Outra diferença em relação à Escola Sem Partido é que a Neutrale Schulen tem um foco mais específico, a suposta discriminação e tratamento injusto dado ao partido AfD e seus apoiadores nas escolas alemãs. “Lançamos o site porque recebemos diversas reclamações de pais e estudantes sobre professores difamando o AfD como extremista ou mesmo nazista. Alguns até se recusam a abordar o partido ou dão aos alunos informações erradas sobre nosso programa político”, afirma à BBC News Brasil Franz Kerker, membro do AfD no parlamento estadual de Berlim.

A medida recebeu uma enxurrada de críticas na Alemanha. Em protesto, diversos professores se autodenunciaram ao partido.

Segundo a especialista em educação da Fundação Heinrich-Böll Sybille Volkholz, responsável pela gestão desse setor na cidade de Berlim entre 1989 e 1990, o argumento de que o AfD está sendo injustiçado nas escolas é incorreto. “Devido à nossa história, é compreensível que AfD e outros partidos de direita estejam sob observação. O AfD colabora de perto com alguns movimentos neonazistas. É correto que os professores sejam muito sensíveis em relação à extrema-direita”, diz à BBC News Brasil.

Para ela, as escolas alemãs têm a obrigação histórica de educar democratas e torná-los resistentes à ideologia nazista. “Muitos professores disseram que continuarão a cumprir essa tarefa. Diversos alunos escreveram cartas ao AfD com piadas como ‘nossos professores sempre escrevem com a mão esquerda’.”

Críticos da ‘Escola Neutra’ dizem que medida é totalitária

“É uma péssima iniciativa. Parece-me que essa chamada para denúncias visa contaminar o debate político aberto nas escolas”, argumenta Volkholz, ex-senadora pelo Partido Verde para Escola, Formação Profissional e Esporte em Berlim.

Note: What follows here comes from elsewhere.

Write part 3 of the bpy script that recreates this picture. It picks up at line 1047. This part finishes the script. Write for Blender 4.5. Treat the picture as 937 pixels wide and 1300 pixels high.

Winfried Kretschmann, premier do estado de Baden-Württemberg foi além: comparou o sistema do AfD às bases “do totalitarismo”.

“Há pessoas no AfD com conexões com a extrema-direita e neonazistas. É dever dos professores alemães apontar a incompatibilidade das visões desses políticos com a estrutura constitucional democrática livre de nosso país”, afirma à BBC News Brasil Heinz-Peter Meidinger, presidente da Deutscher Lehrerverband, a maior associação de professores da Alemanha.

“Os professores na Alemanha não tolerarão que seu direito de se expressar de maneira política seja retirado”, completa.

Alguns membros da legenda também se envolveram em polêmicas. Em julho, Alexander Gauland, co-líder do partido, disse que a era nazista foi uma breve mancha, ou “fezes de pássaro”, na longa e bem sucedida história da Alemanha. O comentário causou furor, uma vez que mais de 50 milhões de pessoas morreram na Segunda Guerra Mundial – incluindo seis milhões de judeus exterminados em campos de concentração nazistas.

“Não creio que os professores serão impedidos de apresentar uma discussão livre. Tenho esperanças de que eles sejam autoconfiantes o bastante para continuar a oferecer uma educação civil de qualidade”, diz Volkholz.

Como funciona a ‘Escola Neutra’ e o que diz o AfD

O Neutrale Schulen é administrado pelas seções regionais do AfD. A iniciativa está presente, entre outros estados, em Brandenburg, Baden-Württemberg e Berlim.

No momento, esses sites preservam a identidade dos denunciados. E, em alguns casos, o partido se oferece para mediar as reclamações com escolas e professores.

Os portais do Neutrale Schulen, em geral, argumentam que o projeto foi criado devido a reclamações de pais e alunos que se sentem discriminados por apoiarem o partido.

Segundo o partido, o Neutrale Schulen não visa interromper o debate livre nas escolas, mas evitar que o AfD e seus apoiadores sejam atacados ou impedidos de expressar suas opiniões políticas.